When the PCGA began to start publicizing those initiatives, says Stude, that's part of what sparked a new wave of interest in participation from developers. "When we talk to developers, what we overwhelmingly heard was, 'we'd love to be participants, but we don't even approach your revenue spectrum -- how can we get in there equitably and still have our voice heard?'"

"The security companies that specialize in anti-piracy solutions have started approaching us and wanted to be part of the equation," he adds.

But might it create a conflict of interest for an individual rights management solutions company to pay for a voice in a committee devoted to evaluating possible anti-piracy measures?

Stude disagrees. "We like the fact that the anti-piracy and DRM companies participate," he says. "That way, there is more consistency... so that gamers don't reject the platform because of DRM."

Stude stresses that the subcommittee's role is not to decide on some kind of industry-standard approach to copy protection. "We'll focus on having the right balance, so that consumers can approach PC gaming and not have a fear, based on a $50 investment, on what that might do to their PC, or that they somehow have rights limited," he says.

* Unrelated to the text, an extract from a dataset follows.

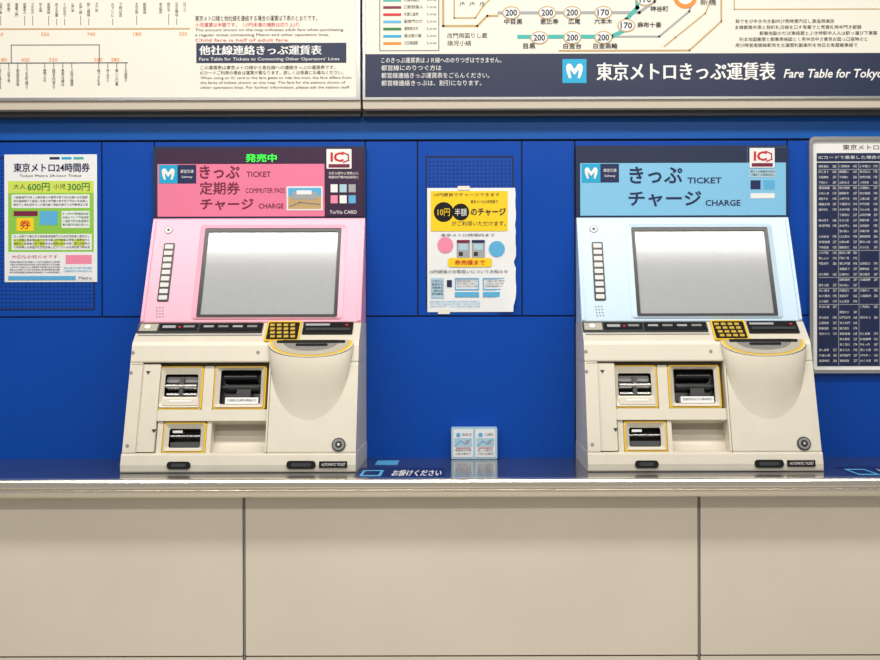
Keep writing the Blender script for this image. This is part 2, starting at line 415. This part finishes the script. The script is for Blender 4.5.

"I believe all the publishers want a consistent approach so that they're not viewed as an outlier in terms of the way they've decided to implement," he adds -- but nonetheless, "we won't pick winners."

"There are a lot of different ways to go about it, and the organization is all about free trade and open competition, so that consumers, publishers and developers all get choices for the products they'd like to buy."